THE VIRGINIAN-PILOT Copyright (c) 1995, Landmark Communications, Inc. DATE: Sunday, March 5, 1995 TAG: 9503040011 SECTION: COMMENTARY PAGE: J4 EDITION: FINAL TYPE: Letter LENGTH: Short : 47 lines
The recent report by our Commerce Department indicating a huge negative foreign-trade imbalance with Japan and China should be very disturbing to our administration and Congress. While Japan's negative balance is twice as large as China's, all of the pressure by our trade negotiator, Mickey Kanter, appears to be on China.
Have we capitulated to the Japanese, convinced that we cannot make it open its markets to us and level the economic playing field? Our most capable negotiators have asked them to open their markets to American factories, farm products, insurance and engineering companies, etc., but to no avail. Yet China, with a potential consumer market of more than a billion people for our export, was threatened with a penalty, averted on the last day.
This is not to say that China should be allowed to continue it's copyright and patent dishonesty. But why have we allowed Japan, with a much smaller consumer potential market, to laugh all the way to the bank with a $65 billion trade surplus by finding devious ways to stonewall our negotiators?
Is our government afraid that the Japanese will dump the golf courses, hotels, farmland, and key real estate on a soft real-estate market? We are concerned that they will close some of their automobile factories in their most lucrative market? Or that they may dump their huge holdings of U.S. treasury bills on Wall Street?
Not likely. With their own soft economy and the American dollar at its lowest rate of exchange with the yen, there is no chance that the Japanese would risk such losses on its investments. Its farmers protest the purchase of American farm products. Our automobiles are overpriced on showroom floors, as are all American-made products.
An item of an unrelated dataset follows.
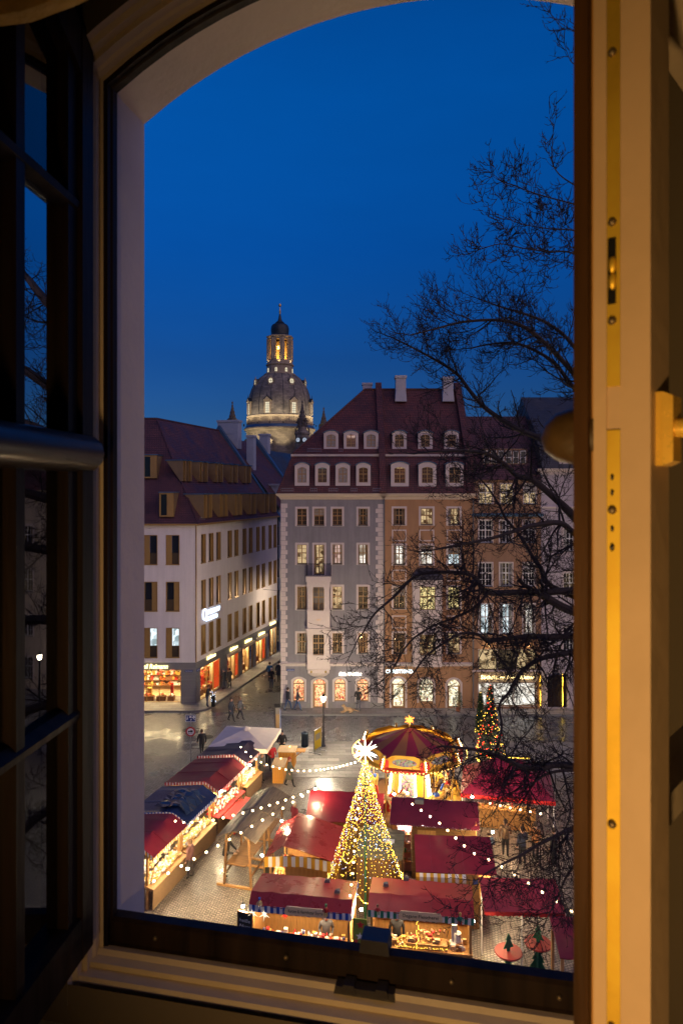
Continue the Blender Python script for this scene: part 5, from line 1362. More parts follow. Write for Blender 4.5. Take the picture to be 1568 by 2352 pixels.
mb.build('rib', M_leadroof, dm)
def on_dome(t, cy, add=0.0):
    for (a, b), (a2, b2) in zip(dome[:-1], dome[1:]):
        if b2 <= cy <= b: f = (b - cy) / (b - b2); r = kr(a + (a2 - a) * f) + add; break
    return Vector((r * math.cos(t), r * math.sin(t), kz(cy)))
M_litk = emit('church_window_lit', (1.0, .88, .62), .9)
for k in range(8):
    t = -math.pi / 2 - .28 + 2 * math.pi * k / 8
    Mr = Matrix.Rotation(t + math.pi / 2, 4, 'Z')
    # tall lower window with gabled hood
    dl = put('dormer', None, dm, M=Matrix.Translation(on_dome(t, 1740, .25)) @ Mr)
    h = kz(1590) - kz(1740)
    mb = MB(); mb.bx(-1.35, -.85, -.35, 1.5, 0, h + .6); mb.bx(.85, 1.35, -.35, 1.5, 0, h + .6); mb.prism([(-1.6, h + .6), (1.6, h + .6), (0, h + 2.0)], -.5, 3.2); mb.bx(-.85, .85, -.3, 1.4, h - .1, h + .6); mb.build('front', M_sand, dl)
    mb = MB(); mb.hexa([(-1.7, -.6, h + .62), (0, -.6, h + 2.1), (0, 3.4, h + 2.1), (-1.7, 3.4, h + .62), (-1.7, -.6, h + .8), (0, -.6, h + 2.28), (0, 3.4, h + 2.28), (-1.7, 3.4, h + .8)]); mb.hexa([(1.7, -.6, h + .62), (0, -.6, h + 2.1), (0, 3.4, h + 2.1), (1.7, 3.4, h + .62), (1.7, -.6, h + .8), (0, -.6, h + 2.28), (0, 3.4, h + 2.28), (1.7, 3.4, h + .8)]); mb.path([(0, -.3, h + 2.2), (0, -.3, h + 3.6)], [.16, .05], 6); mb.build('hood', M_leadroof, dl)
    mb = MB(); mb.poly([(-.85, .1, 0), (.85, .1, 0), (.85, .1, h), (-.85, .1, h)]); mb.build('pane', M_litk, dl)
    mb = MB(); mb.bx(-.05, .05, 0, .08, 0, h)
    for j in range(1, 5): mb.bx(-.85, .85, 0, .08, h * j / 5 - .05, h * j / 5 + .05)
    mb.build('glazing_bar', M_leadroof, dl)
    # small round window above
    du = put('dormer', None, dm, M=Matrix.Translation(on_dome(t + .03, 1330, -.35)) @ Mr)
    ring = [(1.05 * math.cos(a), -.3, 1.2 + 1.25 * math.sin(a)) for a in [2 * math.pi * j / 16 for j in range(17)]]
    mb = MB(); mb.path(ring, .28, 6, cap=False); mb.bx(-.9, .9, -.5, .8, -.5, .1); mb.path([(0, -.2, 2.4), (0, -.2, 3.5)], [.3, .08], 6); mb.lathe([(1.1, -.3), (1.1, 2.6)], 12, (0, 0, 1.2)) ; 
    mb2 = MB(); mb2.path(ring, .28, 6, cap=False); mb2.bx(-.9, .9, -.5, .8, -.5, .1); mb2.path([(0, -.2, 2.4), (0, -.2, 3.5)], [.3, .08], 6); mb2.build('surround', M_sand, du)
    mb = MB(); mb.poly([(.95 * math.cos(a), -.15, 1.2 + 1.15 * math.sin(a)) for a in [2 * math.pi * j / 14 for j in range(14)]]); mb.build('pane', M_litk, du)
    mb = MB(); mb.bx(-.07, .07, -.25, -.16, .1, 2.3); mb.bx(-.9, .9, -.25, -.16, 1.13, 1.27); mb.build('glazing_bar', M_leadroof, du)
    mb = MB(); A_ = [(1.2 * math.cos(a), 1.2 + 1.4 * math.sin(a)) for a in [math.pi * j / 8 for j in range(9)]]
    for a, b in zip(A_[:-1], A_[1:]): mb.poly([(a[0], -.3, a[1]), (b[0], -.3, b[1]), (b[0], 3.0, b[1]), (a[0], 3.0, a[1])])
    mb.build('hood', M_leadroof, du)
    # drum window with gable below the ledge
    if k % 2 == 0:
        dd = put('drum_gable', None, ch, M=Matrix.Translation(Vector((kr(476) * math.cos(t), kr(476) * math.sin(t), kz(2290)))) @ Mr)
        hh = kz(2130) - kz(2290)
        mb = MB(); mb.bx(-2.7, 2.7, -1.6, 1.0, 0, hh); mb.prism([(-3.1, hh), (3.1, hh), (0, hh + 2.0)], -1.7, 1.0); mb.build('front', M_sandd, dd)
        mb = MB(); mb.bx(-1.2, 1.2, -1.7, -1.62, .3, hh - .4); mb.build('pane', emit('church_window_dim', (1, .7, .35), .18), dd)
# lantern
mb = MB(); mb.lathe([(kr(a), kz(b)) for a, b in ((228, 1158), (228, 1145), (208, 1135), (190, 1132), (188, 1030), (200, 1022), (204, 1012), (196, 1005), (186, 1000), (184, 960), (178, 950), (10, 950))], 16, a0=math.pi / 16); mb.build('lantern_base', M_sand, ch)
for k in range(8):
    t = -math.pi / 2 - .20 + 2 * math.pi * k / 8; r = kr(189); mb = MB(); c = Vector((r * math.cos(t), r * math.sin(t), kz(1125))); M = Matrix.Translation(c) @ Matrix.Rotation(t + math.pi / 2, 4, 'Z'); mb.prism([(-.42, 0), (-.42, 1.2), (-.2, 1.55), (.2, 1.55), (.42, 1.2), (.42, 0)], -.12, .1, 0, M); mb.bx(-.05, .05, -.2, -.12, 0, 1.5, 1, M); mb.bx(-.42, .42, -.2, -.12, .7, .8, 1, M); mb.build('lantern_window', [M_litk, M_leadroof], ch)
zl0, zl1 = kz(950), kz(640)
for k in range(8):
    t = 2 * math.pi * k / 8 + math.pi / 8 - .12; r = kr(160); c = Vector((r * math.cos(t), r * math.sin(t), 0)); M = Matrix.Translation(c) @ Matrix.Rotation(t, 4, 'Z')
    mb = MB(); mb.bx(-.55, .45, -.95, .95, zl0, zl1, 0, M); mb.path([tuple(M @ Vector((.55, 0, zl0))), tuple(M @ Vector((.55, 0, zl1)))], .38, 8); mb.build('pier', M_sand, ch)
    t2 = t + math.pi / 8; M2 = Matrix.Translation((kr(142) * math.cos(t2), kr(142) * math.sin(t2), 0)) @ Matrix.Rotation(t2 + math.pi / 2, 4, 'Z')
    mb = MB(); P = arch_pts(2.2, 8.2, .95)
    for a, b in zip(P[1:-2], P[2:-1]): mb.hexa([tuple(M2 @ Vector(q)) for q in ((a[0], -.3, zl0 + a[1]), (b[0], -.3, zl0 + b[1]), (b[0], .3, zl0 + b[1]), (a[0], .3, zl0 + a[1]), (a[0], -.3, zl1), (b[0], -.3, zl1), (b[0], .3, zl1), (a[0], .3, zl1))])
    mb.build('arch', M_sand, ch)
mb = MB(); mb.lathe([(kr(175), zl1 - .05), (kr(182), kz(632)), (kr(196), kz(620)), (kr(198), kz(604)), (kr(170), kz(600)), (.1, kz(600))], 8, a0=math.pi / 8 - .12); mb.build('lantern_cornice', M_sand, ch)
mb = MB(); mb.lathe([(kr(a), kz(b)) for a, b in ((150, 600), (140, 585), (126, 570), (130, 520), (131, 490), (124, 455), (108, 430), (80, 415), (62, 412), (68, 404), (58, 392), (34, 372), (24, 345), (16, 300), (10, 275))], 24); mb.build('cupola', M_leadroof, ch, True)
mb = MB(); mb.lathe([(.25, kz(275)), (.3, kz(262)), (.42, kz(250)), (.30, kz(240)), (.42, kz(230)), (.22, kz(215)), (.12, kz(185)), (.1, kz(165))], 10)
mb.ball((0, 0, kz(148)), .62, 10, 7); mb.bx(-.08, .08, -.08, .08, kz(150), kz(118)); mb.bx(-.45, .45, -.07, .07, kz(136), kz(130)); mb.build('gilded_cross', mat('gilding', (.75, .5, .2), .3, .9), ch, True)
def star(c, r0, r1, n1=5, seed=1, rays=None):
    mb = MB(); c = Vector(c); rr = random.Random(seed)
    g_ = (1 + 5 ** .5) / 2
    dirs = [Vector(v).normalized() for v in [(0, 1, g_), (0, -1, g_), (0, 1, -g_), (0, -1, -g_), (1, g_, 0), (-1, g_, 0), (1, -g_, 0), (-1, -g_, 0), (g_, 0, 1), (-g_, 0, 1), (g_, 0, -1), (-g_, 0, -1)] + [(a, b, d) for a in (1, -1) for b in (1, -1) for d in (1, -1)] + [(0, a / g_, b * g_) for a in (1, -1) for b in (1, -1)] + [(a / g_, b * g_, 0) for a in (1, -1) for b in (1, -1)] + [(a * g_, 0, b / g_) for a in (1, -1) for b in (1, -1)]]
    if rays: dirs = dirs[:rays]
    for d in dirs:
        a = d.orthogonal().normalized(); b = d.cross(a); tip = c + d * r1; base = [c + d * r0 * .7 + (a * math.cos(2 * math.pi * j / 4) + b * math.sin(2 * math.pi * j / 4)) * r0 * .34 for j in range(4)]
        for j in range(4): mb.poly([base[j], base[(j + 1) % 4], tip])
    mb.ball(c, r0 * .75, 8, 6)
    return mb
star((0, -2.0, kz(772)), .5, 1.25).build('star', emit('church_star', (1.0, .62, .12), 10), ch)
lamp('lantern_light', 'POINT', (0, 0, kz(930)), 3600, (1.0, .52, .10), ch, .6)
# floodlights standing on the ledge and on the roofs round the dome
for k in range(10):
    t = -math.pi / 2 + (k - 4.5) * .36
    mb = MB(); r = kr(520); c = Vector((r * math.cos(t), r * math.sin(t), kz(1880))); mb.bx(-.25, .25, -.2, .2, -.2, .25, 0, Matrix.Translation(c)); fx = mb.build('floodlight', M_black, ch)
    L = lamp('flood', 'SPOT', c + Vector((math.cos(t) * 2.2, math.sin(t) * 2.2, .4)), 1500, (1.0, .84, .60), ch, .4, spot=R(110), blend=.8); aim(L, Vector((-math.cos(t) * .55, -math.sin(t) * .55, 1.0)))
    L = lamp('flood', 'SPOT', Vector((math.cos(t) * 17.5, math.sin(t) * 17.5, kz(2150))), 1500, (1.0, .78, .46), ch, .4, spot=R(120), blend=.8); aim(L, Vector((-math.cos(t) * .9, -math.sin(t) * .9, .75)))
for k in range(6):
    t = 2 * math.pi * k / 6 - .5; L = lamp('flood', 'SPOT', (kr(200) * math.cos(t), kr(200) * math.sin(t), kz(995)), 260, (1, .78, .45), ch, .2, spot=R(100), blend=.8); aim(L, (-math.cos(t) * .25, -math.sin(t) * .25, 1))
# stair turrets
def turret(dx, dy, ztop, label, clock=False):
    tr = thing('stair_turret', label, 'church turret', (KX + dx, KY + dy, 0), 0, 'church stair turrets')
    s = 1.0
    Z = lambda f: ztop - f
    mb = MB(); mb.lathe([(2.6, Z(40)), (2.6, Z(13.2)), (3.0, Z(12.9)), (3.0, Z(12.4)), (2.2, Z(12.0)), (1.6, Z(11.0)), (1.5, Z(10.2))], 8); mb.build('shaft', M_sandd, tr)
    mb = MB()
    for k in range(4):
        t = math.pi / 2 * k + .45; ring = [(1.75 * math.cos(t) + .62 * math.cos(a) * -math.sin(t), 1.75 * math.sin(t) + .62 * math.cos(a) * math.cos(t), Z(8.2) + .85 * math.sin(a)) for a in [2 * math.pi * j / 12 for j in range(13)]]
        mb.path(ring, .24, 5, cap=False)
        P = [(2.6, 12.3), (2.7, 11.2), (2.2, 10.3), (1.9, 9.6)]; mb.path([(r * math.cos(t + .78), r * math.sin(t + .78), Z(f)) for r, f in P], [.35, .3, .25, .3], 5)
    mb.lathe([(1.5, Z(10.2)), (1.7, Z(9.6)), (1.5, Z(8.2)), (1.7, Z(7.0)), (1.25, Z(6.7)), (1.35, Z(6.3)), (.9, Z(5.0)), (1.0, Z(4.7)), (.55, Z(3.6)), (.65, Z(3.4)), (.3, Z(2.2)), (.45, Z(2.0)), (.2, Z(1.6)), (.15, Z(1.2))], 8); mb.ball((0, 0, Z(.9)), .38, 8, 5); mb.path([(0, 0, Z(.7)), (0, 0, ztop)], [.18, .05], 5); mb.build('spire', mat('dark_weathered_stone', (.10, .085, .07), .85, var=.4, vscale=.8), tr)
    if clock:
        for t in (-math.pi / 2 - .5, -math.pi / 2 + .35):
            M = Matrix.Translation((2.7 * math.cos(t), 2.7 * math.sin(t), Z(15.2))) @ Matrix.Rotation(t + math.pi / 2, 4, 'Z')
            mb = MB(); mb.prism([(1.1 * math.cos(a), 1.1 * math.sin(a)) for a in [2 * math.pi * j / 16 for j in range(16)]], -.3, .0, 0, M); mb.prism([(.8 * math.cos(a), .8 * math.sin(a)) for a in [2 * math.pi * j / 16 for j in range(16)]], -.36, -.3, 1, M); mb.bx(-.06, .06, -.40, -.37, 0, .6, 0, M); mb.bx(-.4, 0, -.40, -.37, -.05, .05, 0, M)
            mb.build('clock', [M_leadroof, emit('clock_face', (.7, .8, 1.0), .5)], tr)
turret(10.4 * .94, -16, 17 + (1126 - 918) * .1626, 'stone stair turret with clock faces in front of the dome', True)
turret(17.2, 6, 17 + (1126 - 934) * .1767, 'stone stair turret right of the dome, above the grey house roof')
turret(-18.2, -4, 17 + (1126 - 920) * .1703, 'stone stair turret left of the dome behind white chimneys')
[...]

Our construction and engineering companies are not allowed to bid on government contracts. And yet our markets are wide open.
The difference appears to be that China threatened retaliation and Japan gives us a toothy smile and sends our negotiators home with promises. Their files and trash cans must be filled with negotiating contracts and deals that never are signed and delivered to Washington.